Passion or Romance? Which Would You Choose?

We often think of passion as a stolen kiss, the fire in an embrace or the steam in the bedroom that would fog up any mirror.  While romance floats blissfully along with its roses and chocolates, poetic gestures and words of undying love.  But is this really what passion and romance are all about, and are they mutually exclusive?

What is Passionate Love?

Passionate love embodies those intense feelings at the beginning of a relationship that put us in an almost drug like state.  You feel on such a high that everything else seems to fade into the background and all you can think of is the object of your affection, or perhaps more aptly put, ‘your obsession’.  It is because these feelings are so obsessive that they do not last over a long period of time.  It is a heightened state of emotion that is bound to wane.  “According to Dr Barbara Winter, it is this obsessive nature that also induces feelings of anxiety and uncertainty.”

What is Romantic Love? 

While romantic love does not exclude passion or sexual desire, when we think of this type of love we tend to associate it with a sense of connectedness on a more emotional level that extends beyond the physical aspect and leaves us with that warm and fuzzy feeling.  It is a concept that has been widely influenced and somewhat distorted by the media with its voluminous portrayals of ‘fairy tale love’ and ‘happily ever afters’.   Think of the star crossed lovers who overcome insurmountable odds to ultimately unite and live out their days in the glow of their love.  It may be a beautiful picture but just how realistic is this?

What is Real Love?

With all the rhetoric surrounding definitions of passion and romance you would not be alone in feeling a little confused.  The fact that they are different for everyone makes it difficult to express in concrete terms that would lead us to some universal understanding of each.  Hence, it is why some see little difference between the two while others regard them as very distinct.  But the true relevance may not be in defining these as it is in understanding their role in a relationship.
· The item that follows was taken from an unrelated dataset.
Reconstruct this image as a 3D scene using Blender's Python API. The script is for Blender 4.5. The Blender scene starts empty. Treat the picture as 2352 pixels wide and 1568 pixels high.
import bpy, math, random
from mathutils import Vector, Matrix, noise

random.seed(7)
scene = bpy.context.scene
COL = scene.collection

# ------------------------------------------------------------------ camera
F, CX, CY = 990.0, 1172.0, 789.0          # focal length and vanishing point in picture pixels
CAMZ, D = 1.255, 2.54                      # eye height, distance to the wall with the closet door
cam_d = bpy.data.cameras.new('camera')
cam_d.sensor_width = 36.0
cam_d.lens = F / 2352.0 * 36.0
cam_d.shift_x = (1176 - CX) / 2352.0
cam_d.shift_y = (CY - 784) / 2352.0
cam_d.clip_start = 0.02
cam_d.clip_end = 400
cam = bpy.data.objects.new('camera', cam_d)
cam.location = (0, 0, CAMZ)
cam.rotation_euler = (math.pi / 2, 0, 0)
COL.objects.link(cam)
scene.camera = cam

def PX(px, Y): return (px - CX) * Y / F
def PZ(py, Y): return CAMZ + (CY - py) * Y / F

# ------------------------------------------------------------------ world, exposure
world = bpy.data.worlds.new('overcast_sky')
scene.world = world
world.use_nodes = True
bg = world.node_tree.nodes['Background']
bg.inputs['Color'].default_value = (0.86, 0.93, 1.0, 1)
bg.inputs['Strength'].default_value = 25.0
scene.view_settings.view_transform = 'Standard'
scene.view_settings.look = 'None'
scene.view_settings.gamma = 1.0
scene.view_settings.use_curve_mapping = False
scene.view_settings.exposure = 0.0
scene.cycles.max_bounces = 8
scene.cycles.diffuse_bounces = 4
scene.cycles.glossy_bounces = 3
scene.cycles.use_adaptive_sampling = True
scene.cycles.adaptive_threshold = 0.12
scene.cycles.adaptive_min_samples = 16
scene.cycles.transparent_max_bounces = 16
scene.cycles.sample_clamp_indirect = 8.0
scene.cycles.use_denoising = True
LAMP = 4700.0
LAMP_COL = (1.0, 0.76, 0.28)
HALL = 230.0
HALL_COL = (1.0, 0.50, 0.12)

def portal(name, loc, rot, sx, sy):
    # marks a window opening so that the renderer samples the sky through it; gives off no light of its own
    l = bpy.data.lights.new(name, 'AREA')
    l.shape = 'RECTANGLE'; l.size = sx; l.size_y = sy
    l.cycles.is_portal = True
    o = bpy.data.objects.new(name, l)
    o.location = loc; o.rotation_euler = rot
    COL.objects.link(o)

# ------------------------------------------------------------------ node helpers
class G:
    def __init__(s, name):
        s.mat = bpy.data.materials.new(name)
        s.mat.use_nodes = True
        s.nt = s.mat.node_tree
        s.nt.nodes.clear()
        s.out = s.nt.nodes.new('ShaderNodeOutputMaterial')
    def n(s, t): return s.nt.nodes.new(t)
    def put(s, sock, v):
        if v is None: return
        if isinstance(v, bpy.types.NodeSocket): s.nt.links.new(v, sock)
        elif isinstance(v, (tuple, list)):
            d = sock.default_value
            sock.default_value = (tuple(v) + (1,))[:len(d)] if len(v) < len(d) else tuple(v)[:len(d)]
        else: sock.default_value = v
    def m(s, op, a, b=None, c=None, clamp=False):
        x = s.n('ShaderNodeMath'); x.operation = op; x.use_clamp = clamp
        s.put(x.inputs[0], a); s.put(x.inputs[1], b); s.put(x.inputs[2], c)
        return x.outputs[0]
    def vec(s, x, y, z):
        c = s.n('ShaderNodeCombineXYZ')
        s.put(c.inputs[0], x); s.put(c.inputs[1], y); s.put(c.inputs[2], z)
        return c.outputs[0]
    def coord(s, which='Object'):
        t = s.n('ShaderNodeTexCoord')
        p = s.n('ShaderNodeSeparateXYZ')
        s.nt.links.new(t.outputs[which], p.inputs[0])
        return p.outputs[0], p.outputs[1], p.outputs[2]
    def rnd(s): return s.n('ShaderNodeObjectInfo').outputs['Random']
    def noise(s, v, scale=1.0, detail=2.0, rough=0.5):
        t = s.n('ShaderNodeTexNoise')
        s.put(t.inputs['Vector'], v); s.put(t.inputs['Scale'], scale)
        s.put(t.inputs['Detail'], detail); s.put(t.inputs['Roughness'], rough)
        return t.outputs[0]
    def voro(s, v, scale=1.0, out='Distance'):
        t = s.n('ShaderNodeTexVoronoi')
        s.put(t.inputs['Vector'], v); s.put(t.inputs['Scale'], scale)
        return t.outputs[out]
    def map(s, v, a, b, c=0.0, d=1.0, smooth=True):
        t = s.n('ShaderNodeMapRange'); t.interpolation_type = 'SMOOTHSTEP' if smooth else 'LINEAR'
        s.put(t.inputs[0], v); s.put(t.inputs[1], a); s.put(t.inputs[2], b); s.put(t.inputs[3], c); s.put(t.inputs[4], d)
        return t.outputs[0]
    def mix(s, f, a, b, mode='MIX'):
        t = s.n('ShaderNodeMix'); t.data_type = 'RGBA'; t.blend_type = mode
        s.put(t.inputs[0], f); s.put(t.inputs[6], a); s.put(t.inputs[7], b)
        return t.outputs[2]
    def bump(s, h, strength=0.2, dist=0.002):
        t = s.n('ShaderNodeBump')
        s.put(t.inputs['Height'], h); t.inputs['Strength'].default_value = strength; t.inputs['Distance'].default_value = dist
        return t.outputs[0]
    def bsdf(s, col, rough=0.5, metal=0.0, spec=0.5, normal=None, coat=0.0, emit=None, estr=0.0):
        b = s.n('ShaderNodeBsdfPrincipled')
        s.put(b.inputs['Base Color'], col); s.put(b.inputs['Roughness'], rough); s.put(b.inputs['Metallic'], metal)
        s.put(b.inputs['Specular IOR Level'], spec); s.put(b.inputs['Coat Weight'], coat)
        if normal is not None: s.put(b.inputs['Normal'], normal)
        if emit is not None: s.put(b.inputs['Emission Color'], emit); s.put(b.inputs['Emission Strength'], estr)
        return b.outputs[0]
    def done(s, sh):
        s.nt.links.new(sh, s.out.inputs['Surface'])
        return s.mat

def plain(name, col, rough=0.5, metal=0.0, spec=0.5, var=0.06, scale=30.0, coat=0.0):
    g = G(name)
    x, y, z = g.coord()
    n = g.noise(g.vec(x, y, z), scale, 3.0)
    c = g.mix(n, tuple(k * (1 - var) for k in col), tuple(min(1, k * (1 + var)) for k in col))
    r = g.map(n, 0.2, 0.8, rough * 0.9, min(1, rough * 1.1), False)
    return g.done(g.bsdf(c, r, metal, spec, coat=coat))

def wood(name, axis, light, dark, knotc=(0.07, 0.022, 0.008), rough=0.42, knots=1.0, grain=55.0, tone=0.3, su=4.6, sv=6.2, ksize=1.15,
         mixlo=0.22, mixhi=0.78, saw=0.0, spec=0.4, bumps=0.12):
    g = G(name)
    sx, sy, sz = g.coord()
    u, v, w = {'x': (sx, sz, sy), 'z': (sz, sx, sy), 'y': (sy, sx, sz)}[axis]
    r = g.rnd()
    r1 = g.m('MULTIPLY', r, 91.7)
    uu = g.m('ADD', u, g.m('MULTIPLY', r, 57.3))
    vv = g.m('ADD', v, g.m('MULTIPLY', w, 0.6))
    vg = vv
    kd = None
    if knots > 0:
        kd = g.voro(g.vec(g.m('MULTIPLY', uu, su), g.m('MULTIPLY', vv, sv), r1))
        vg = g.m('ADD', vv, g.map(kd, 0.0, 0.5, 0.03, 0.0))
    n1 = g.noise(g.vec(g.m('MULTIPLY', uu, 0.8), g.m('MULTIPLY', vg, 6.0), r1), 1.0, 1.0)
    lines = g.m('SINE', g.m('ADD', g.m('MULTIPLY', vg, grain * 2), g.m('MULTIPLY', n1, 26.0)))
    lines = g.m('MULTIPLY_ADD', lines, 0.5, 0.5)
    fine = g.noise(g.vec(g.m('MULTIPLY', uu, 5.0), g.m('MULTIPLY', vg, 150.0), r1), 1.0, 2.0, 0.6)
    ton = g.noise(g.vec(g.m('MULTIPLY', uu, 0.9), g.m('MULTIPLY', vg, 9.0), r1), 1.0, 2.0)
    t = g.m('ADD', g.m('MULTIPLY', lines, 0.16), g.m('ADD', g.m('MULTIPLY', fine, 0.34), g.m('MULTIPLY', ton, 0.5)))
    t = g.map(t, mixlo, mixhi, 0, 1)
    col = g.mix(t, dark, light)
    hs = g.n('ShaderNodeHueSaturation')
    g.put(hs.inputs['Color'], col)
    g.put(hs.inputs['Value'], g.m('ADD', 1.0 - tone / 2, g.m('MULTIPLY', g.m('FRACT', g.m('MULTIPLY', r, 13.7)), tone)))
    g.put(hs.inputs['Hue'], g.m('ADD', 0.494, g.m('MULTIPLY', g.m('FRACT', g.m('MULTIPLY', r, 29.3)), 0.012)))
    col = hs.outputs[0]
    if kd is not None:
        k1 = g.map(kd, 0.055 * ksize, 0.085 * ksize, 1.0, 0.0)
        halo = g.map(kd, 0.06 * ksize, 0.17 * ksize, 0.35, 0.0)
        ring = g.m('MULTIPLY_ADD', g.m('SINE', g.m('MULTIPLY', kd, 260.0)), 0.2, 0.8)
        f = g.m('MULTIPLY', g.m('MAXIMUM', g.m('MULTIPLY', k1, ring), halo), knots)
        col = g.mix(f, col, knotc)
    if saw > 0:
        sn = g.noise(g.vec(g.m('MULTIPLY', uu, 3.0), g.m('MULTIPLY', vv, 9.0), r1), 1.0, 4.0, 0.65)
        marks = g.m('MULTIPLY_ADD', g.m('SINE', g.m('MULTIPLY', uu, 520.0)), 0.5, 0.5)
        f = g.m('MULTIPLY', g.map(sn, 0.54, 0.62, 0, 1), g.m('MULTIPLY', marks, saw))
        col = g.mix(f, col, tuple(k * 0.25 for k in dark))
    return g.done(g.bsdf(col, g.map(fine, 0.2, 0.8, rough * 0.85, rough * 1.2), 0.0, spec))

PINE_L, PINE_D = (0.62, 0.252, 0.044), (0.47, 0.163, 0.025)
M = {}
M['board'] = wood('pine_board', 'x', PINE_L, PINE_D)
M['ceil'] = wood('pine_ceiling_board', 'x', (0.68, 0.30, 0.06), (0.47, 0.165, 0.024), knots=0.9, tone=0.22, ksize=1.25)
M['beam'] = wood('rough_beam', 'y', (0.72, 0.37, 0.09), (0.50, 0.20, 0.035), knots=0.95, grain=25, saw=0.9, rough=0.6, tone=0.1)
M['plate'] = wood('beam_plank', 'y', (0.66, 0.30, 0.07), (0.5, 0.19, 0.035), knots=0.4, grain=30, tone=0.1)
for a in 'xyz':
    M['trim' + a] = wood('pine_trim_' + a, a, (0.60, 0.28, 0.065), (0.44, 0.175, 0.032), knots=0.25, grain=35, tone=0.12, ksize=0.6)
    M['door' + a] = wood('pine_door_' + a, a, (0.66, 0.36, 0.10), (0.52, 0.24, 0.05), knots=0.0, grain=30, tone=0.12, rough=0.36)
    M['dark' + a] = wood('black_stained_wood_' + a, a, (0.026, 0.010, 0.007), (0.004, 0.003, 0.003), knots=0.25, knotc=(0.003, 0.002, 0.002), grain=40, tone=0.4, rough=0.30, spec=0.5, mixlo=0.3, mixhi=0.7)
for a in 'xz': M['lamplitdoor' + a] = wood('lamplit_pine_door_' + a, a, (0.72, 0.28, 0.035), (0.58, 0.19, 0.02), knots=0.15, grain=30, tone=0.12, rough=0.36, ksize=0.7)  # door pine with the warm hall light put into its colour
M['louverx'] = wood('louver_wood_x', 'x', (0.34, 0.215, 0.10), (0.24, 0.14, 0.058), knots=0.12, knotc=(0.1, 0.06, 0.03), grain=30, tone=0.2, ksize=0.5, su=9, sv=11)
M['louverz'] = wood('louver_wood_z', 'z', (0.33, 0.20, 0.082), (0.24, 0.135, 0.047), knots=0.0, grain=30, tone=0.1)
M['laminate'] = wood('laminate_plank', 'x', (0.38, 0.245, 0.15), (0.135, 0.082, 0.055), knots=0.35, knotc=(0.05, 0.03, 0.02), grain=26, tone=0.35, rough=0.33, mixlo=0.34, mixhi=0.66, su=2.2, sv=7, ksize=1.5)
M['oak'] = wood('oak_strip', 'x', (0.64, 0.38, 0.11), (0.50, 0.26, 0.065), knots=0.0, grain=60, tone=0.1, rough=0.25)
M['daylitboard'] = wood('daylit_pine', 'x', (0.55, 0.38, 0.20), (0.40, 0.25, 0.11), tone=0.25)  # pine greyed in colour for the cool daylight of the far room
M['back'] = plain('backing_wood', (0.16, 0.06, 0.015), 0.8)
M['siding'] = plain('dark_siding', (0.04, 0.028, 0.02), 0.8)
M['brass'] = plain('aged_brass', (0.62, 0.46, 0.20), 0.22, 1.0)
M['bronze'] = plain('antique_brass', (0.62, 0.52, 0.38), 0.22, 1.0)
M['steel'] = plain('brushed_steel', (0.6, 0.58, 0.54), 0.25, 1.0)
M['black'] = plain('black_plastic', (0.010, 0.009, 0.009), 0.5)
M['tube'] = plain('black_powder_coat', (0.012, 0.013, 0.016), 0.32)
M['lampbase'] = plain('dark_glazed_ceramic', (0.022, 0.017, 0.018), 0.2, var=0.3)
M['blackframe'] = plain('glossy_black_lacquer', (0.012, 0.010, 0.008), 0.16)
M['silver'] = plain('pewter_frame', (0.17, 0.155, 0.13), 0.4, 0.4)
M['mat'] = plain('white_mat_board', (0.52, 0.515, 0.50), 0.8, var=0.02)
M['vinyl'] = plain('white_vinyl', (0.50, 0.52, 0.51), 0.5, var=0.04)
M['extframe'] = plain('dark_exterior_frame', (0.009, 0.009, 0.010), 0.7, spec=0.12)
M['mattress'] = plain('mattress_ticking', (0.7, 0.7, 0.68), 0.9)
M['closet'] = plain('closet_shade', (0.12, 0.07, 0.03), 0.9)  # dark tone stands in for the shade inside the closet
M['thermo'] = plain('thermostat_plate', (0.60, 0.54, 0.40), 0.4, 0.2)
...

We often speak of passionate and romantic love as if they are completely opposing teams and that you must choose one or the other.  However, both types of love can happily coexist in a relationship.  It is just in their timing and duration that they may differ.  As I have said, passion is usually at its height at the beginning of a relationship and its intensity makes it difficult to sustain over time.  Romantic love, whilst still often more vibrant in the honeymoon stage of a relationship, has the ability to continue further into the relationship because of its emotional element.  It is this extension of the emotional element that opens the door to what I consider to be ‘real love’.  That is, the ‘day-to-day love’ that sees relationships endure a lifetime.  It is not the bells and whistles or fairy tale façade but in the love that is found is sharing the everyday tasks and finding value and worth in this togetherness.

So while passionate and romantic love may be a great way to start a relationship, there needs to be more for it to extend into a stable long lasting one.  It requires a love that sees past the shine and glimmer, to a recognition of the other person’s imperfections and vulnerabilities and still shines just as brightly.